Tomasina: I would never put Heidi in the “maverick” camp now, that term is ruined for me.


Hi Heidi
I have been following your posts for sometime now. I think what is amazing about your “work” is that its so different from the usual traditional recipes.I’m learning about ingredients I didnt know existed 🙂 You also have this skill of writing so well that everything you make sounds “technicolor” if thats the word to use. Esp when you use words like “the fruit burst forth & bled color into the cake”…..I feel like I’m watching a NatGeo 🙂 .
This comment is too long already…..I just wanted to ask how you manage to transfer the cookies to the sheet after stamping out. They look so fragile already 🙂


This recipe is going back to Seattle with me–I’ve got two little moppets up there who will love to make these. Thanks!


Would have loved to see the a giraffe or two.

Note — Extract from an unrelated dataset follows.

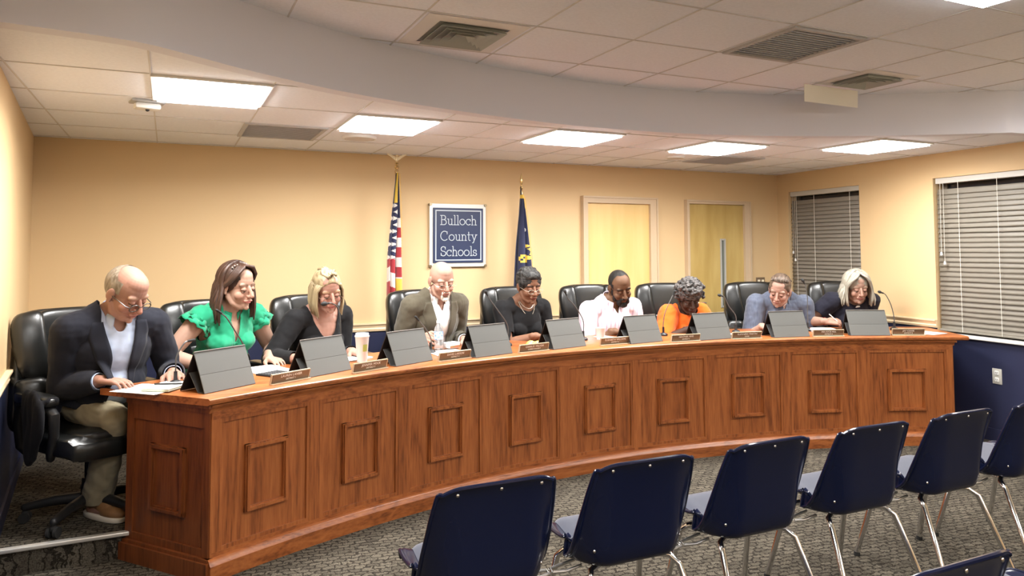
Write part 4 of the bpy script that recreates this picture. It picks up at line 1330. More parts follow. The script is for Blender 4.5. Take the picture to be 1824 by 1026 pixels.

But this is perfect for the bored 2 & 3 year olds looking for something to do . . .
When I get time, I’m going to try this and pray the giraffes will be in tact.

Apres Ski

I just love these! I am so saving this recipe for my future kiddies one day! Simply adorable!


Just the other day, I finally was able to make time to bake Nikki’s Healthy Cookies. It was delicious and I love using the coconut oil.
Since then, I had dispose my canola oil and will never purchase another bottle of canola oil ever again. I’m starting to check food labels for canola oil as one of the ingredients. I was dissappointed that some salad dressings and hummus at TJs contained canola oil or canola oil and olive oil blend. Thanks to you and the readers for an education on canola oil.
Nikki’s Healthy Cookie tastes great and I can’t believe that it tastes so good without any type of sweetners, flour, eggs, or dairy. (I ommitted the cinnamon since I like to taste the full flavor of banana.) I love it!
This morning I cooked Grandma’s Grains and is loving that too. Thank you again for having a great blog with tasty and healthy recipes.


Haha, I love the prose on this one. I needed a good animal cracker recipe! I will try to find coconut oil here and give them a try!


We have these cookie cutters, too, but I haven’t had the time or energy to find a good recipe for them. Thanks!! Can’t wait to try this – maybe this weekend!


Heidi-I’m a newcomer & want to thank you for your journal…so much more than recipes; just adore it. These cookies are EXACTLY what I want for my 3yrold nephew who has largely “grown out” of autism (with a wonderful program) but who still watches his diet to continue healthy development. Bless your heart for this one.:)


Thanks so much for this recipe! I can’t wait to see what my two-year-old son thinks of it!

Mrs. Mordecai

I love these. We are throwing a baby shower for a friend soon and these will make perfect party favors.


These are beautiful!
I added you to my blogroll, by the way – I always love your recipes. Hope that’s okay!


Perfect. Just what I’m looking for. My neighbor’s twins are my favorite little boys and I want to make these for them.


So cute! I want a tiger one!


Hey you are the true “maverick”, lol. Great job. You know what i just finish watching, lol. The animals are sooo cute.